Se référant à la position prise par les travailleurs mexicains de GM, Linda a déclaré: «Ce qu’ils font est incroyable. J’aimerais que nous puissions tous nous réunir et que tout le monde reste uni. Les travailleurs mexicains nous défendent, et nous devrions les défendre.»

Un travailleur de GM comptant beaucoup d’ancienneté à l’usine de montage de Fort Wayne, en Indiana, a déclaré que les travailleurs sur sa ligne de piquetage veulent vraiment se battre, mais ils craignent aussi que la grève ne soit «qu’un autre spectacle orchestré» qui sera suivi par une tentative des UAW de «vendre l’accord en faisant peur aux membres à propos de la possibilité de perdre leurs emplois à cause des briseurs de grève.»
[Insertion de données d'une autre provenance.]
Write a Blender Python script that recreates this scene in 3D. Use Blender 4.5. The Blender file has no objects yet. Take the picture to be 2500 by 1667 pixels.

Parlant des travailleurs mexicains de Silao qui construisent les mêmes camionnettes que les travailleurs de Ft. Wayne, ce travailleur a dit: «Je suis très fier qu’ils se soulèvent et qu’ils fassent preuve de courage. Cela doit être très difficile. Les travailleurs américains devraient suivre leur exemple. Ce serait un énorme signal envoyé aux entreprises que les travailleurs se regroupent au-delà des frontières. La classe ouvrière n’a jamais eu de cadeau! Nous avons dû nous battre pour tout ce que nous avons!»